The telephone rang at 7:00 a.m. and the staff hurried to Mamie Eisenhower’s bedroom. When they knocked and entered, they discovered big black spots all over the sheets, covers, pink dust-ruffle, headboard, everything. To be exact, they were “dabs and blotches and swipes of indigo.”

“What on earth can we do?” the First Lady cried.

They jerked the sheets off the bed, promising to take them to the laundry room to soak and to send a maid with some spot-remover for the rest.

Mrs. Eisenhower explained, “My nose was all stopped up and I had a jar of Vicks on my bedside table. So during the night when I woke up, I reached over to put some in my nostrils. Well, it seemed to just get drier, instead of moister, so I kept applying more and more. I didn’t want to wake up Ike, so I didn’t turn on the light. Then this morning, I discovered that I was using ink to cure my cold.”

Realizing the staff was going to make it all right, she began to smile.

“But you should have seen me. Black and blue all over – and the President too.”

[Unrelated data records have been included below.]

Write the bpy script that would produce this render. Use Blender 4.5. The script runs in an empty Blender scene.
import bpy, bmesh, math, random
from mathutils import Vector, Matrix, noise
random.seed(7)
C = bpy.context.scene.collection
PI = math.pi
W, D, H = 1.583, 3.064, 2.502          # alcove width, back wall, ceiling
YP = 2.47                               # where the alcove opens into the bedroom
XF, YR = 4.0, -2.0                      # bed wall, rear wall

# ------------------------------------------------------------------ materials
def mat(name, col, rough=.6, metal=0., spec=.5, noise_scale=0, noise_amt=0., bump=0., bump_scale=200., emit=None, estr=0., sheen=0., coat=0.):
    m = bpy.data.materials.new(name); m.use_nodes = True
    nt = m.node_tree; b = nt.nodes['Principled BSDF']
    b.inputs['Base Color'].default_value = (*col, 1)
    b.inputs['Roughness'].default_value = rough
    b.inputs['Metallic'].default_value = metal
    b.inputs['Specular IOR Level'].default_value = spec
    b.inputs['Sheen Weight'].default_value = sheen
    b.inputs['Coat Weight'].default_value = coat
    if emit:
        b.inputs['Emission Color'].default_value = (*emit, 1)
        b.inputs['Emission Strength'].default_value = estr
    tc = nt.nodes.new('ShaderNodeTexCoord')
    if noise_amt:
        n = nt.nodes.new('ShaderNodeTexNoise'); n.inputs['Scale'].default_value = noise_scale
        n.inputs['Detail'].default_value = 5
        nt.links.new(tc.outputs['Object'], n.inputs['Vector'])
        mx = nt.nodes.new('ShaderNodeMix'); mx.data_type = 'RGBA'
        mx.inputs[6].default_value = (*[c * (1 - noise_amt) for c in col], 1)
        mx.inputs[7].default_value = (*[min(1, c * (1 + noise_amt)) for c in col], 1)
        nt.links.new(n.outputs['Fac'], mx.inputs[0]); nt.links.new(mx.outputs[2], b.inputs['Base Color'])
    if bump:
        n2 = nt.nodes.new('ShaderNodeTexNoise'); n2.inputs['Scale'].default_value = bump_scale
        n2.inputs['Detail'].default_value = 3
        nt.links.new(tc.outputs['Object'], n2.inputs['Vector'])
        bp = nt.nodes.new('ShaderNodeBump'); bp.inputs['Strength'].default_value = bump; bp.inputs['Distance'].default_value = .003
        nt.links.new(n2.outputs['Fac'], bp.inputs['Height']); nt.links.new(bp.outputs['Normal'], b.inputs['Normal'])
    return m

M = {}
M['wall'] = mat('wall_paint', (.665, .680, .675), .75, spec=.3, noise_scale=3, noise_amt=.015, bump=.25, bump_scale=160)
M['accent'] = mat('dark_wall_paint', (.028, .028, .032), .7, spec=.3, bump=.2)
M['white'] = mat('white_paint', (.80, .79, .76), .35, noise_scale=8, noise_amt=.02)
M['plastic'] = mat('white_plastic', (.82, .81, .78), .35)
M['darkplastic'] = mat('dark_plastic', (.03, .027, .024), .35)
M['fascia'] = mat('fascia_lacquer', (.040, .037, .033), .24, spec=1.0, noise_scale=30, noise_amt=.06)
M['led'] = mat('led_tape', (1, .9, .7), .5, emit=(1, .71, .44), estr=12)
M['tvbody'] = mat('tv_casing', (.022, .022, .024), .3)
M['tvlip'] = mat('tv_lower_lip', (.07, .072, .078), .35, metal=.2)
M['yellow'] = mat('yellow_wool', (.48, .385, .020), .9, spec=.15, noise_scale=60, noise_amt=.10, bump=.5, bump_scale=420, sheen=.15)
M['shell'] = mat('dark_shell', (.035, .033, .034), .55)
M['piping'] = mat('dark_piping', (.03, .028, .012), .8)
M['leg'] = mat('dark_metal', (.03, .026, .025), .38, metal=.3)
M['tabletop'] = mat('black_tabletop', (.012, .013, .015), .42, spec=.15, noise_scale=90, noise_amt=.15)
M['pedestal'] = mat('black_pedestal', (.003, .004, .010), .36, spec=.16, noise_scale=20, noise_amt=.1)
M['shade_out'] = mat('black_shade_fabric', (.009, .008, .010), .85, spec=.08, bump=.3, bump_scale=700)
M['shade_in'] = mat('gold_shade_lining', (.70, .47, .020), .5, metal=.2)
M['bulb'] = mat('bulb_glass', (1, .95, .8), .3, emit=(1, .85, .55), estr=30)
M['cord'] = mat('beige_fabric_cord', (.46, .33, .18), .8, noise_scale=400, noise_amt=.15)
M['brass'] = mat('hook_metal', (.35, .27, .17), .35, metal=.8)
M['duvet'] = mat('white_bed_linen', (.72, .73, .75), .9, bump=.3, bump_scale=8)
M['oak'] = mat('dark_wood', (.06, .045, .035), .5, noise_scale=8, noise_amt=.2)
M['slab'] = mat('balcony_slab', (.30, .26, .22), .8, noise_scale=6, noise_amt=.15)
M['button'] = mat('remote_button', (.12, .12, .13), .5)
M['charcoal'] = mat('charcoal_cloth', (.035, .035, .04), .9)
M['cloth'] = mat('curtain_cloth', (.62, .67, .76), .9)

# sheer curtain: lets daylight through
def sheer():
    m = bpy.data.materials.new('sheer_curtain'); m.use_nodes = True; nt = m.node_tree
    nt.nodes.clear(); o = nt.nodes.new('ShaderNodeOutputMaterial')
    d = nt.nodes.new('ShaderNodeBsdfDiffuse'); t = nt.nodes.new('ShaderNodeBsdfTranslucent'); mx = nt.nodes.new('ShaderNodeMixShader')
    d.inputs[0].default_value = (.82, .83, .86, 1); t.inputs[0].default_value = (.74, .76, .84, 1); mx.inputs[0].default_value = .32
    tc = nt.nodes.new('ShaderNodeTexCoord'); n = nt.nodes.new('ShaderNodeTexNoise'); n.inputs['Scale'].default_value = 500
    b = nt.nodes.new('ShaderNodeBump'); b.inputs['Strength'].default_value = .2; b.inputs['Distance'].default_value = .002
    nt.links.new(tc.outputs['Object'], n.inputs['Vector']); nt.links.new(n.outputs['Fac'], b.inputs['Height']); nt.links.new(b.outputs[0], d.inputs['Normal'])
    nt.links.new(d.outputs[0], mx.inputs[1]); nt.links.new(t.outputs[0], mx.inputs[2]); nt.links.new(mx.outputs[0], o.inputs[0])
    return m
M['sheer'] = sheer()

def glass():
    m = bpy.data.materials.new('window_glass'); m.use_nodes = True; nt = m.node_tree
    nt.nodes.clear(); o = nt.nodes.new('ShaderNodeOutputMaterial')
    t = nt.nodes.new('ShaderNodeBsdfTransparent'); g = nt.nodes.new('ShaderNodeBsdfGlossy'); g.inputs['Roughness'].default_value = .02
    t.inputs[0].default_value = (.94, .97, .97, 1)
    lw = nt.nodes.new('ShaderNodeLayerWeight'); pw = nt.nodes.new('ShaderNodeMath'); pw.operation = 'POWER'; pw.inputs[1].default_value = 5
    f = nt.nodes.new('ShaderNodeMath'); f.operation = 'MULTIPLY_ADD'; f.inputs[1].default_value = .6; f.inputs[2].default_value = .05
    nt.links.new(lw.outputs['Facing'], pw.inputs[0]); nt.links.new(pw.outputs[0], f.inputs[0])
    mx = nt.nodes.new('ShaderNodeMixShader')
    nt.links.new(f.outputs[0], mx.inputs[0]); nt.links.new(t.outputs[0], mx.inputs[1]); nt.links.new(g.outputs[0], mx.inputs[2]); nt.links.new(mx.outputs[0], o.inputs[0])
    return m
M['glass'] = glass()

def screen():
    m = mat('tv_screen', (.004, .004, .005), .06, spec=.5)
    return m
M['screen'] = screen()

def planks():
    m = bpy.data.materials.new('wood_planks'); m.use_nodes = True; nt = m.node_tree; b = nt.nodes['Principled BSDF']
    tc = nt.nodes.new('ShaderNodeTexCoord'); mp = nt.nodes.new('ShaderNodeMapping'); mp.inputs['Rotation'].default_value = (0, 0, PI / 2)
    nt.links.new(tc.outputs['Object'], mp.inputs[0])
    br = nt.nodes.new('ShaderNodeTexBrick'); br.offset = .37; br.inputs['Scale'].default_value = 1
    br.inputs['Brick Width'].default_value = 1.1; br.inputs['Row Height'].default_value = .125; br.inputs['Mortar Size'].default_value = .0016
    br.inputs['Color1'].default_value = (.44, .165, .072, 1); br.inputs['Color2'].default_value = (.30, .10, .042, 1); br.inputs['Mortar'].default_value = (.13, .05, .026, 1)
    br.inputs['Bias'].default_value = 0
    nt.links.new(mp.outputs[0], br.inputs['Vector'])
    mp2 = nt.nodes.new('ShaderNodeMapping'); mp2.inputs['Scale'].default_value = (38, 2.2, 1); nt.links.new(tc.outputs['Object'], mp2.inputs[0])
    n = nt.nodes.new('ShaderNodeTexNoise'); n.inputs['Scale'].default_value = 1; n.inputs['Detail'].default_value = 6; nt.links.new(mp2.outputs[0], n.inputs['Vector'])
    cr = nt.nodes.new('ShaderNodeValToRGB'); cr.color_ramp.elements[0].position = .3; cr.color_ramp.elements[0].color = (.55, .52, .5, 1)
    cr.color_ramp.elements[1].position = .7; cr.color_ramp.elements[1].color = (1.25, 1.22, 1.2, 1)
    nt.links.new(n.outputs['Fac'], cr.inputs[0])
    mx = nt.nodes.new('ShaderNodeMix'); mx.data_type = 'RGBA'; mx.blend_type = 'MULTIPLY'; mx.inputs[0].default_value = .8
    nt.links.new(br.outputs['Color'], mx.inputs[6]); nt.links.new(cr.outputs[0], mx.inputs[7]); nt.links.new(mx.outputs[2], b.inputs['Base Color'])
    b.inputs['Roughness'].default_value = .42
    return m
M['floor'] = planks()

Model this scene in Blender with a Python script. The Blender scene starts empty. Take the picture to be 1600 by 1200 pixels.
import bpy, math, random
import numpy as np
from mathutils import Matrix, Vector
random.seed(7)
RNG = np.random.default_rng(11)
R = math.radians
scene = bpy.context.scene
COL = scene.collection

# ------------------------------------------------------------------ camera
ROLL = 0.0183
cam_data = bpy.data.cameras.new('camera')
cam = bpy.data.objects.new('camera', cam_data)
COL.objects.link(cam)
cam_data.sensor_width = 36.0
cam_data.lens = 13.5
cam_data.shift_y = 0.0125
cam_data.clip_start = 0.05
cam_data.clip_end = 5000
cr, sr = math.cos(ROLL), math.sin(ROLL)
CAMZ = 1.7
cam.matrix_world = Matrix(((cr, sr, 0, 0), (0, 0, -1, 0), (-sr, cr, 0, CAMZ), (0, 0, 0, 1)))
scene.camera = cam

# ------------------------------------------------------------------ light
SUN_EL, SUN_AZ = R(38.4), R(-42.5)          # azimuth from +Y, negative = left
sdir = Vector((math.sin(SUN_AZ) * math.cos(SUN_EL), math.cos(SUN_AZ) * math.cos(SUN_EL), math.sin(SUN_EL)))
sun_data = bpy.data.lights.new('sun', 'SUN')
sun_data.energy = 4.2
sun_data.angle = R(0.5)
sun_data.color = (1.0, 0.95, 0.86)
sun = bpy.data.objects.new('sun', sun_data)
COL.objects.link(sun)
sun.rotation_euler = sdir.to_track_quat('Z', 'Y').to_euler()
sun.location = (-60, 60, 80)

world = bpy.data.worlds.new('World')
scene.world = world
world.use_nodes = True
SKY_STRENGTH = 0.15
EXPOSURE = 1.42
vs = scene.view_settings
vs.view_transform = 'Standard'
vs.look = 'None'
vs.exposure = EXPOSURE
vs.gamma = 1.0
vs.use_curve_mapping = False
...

“I don’t think anything is permanently damaged,” the chief usher, J. B. West, assured her. “I’m sure it will all come out in the wash.”

West told this story in his book, Upstairs at the White House: My Life with the First Ladies, based on his life experience as assistant to the chief usher, then as chief usher, in the White House.

The prophet Isaiah knew that sin leaves its peculiar stain, which is impossible for us to remove. Only God can expunge such deep blemishes. The prophet gave the good news: “Though your sins are like scarlet, they shall be as white as snow; though they are red as crimson, they shall be like wool” (Isaiah 1:18 NIV).

The songwriter said, “Praise Him for the power that reaches deeper than the stain has gone.” Fortunately, his love and forgiveness go deeper than your sins and mine.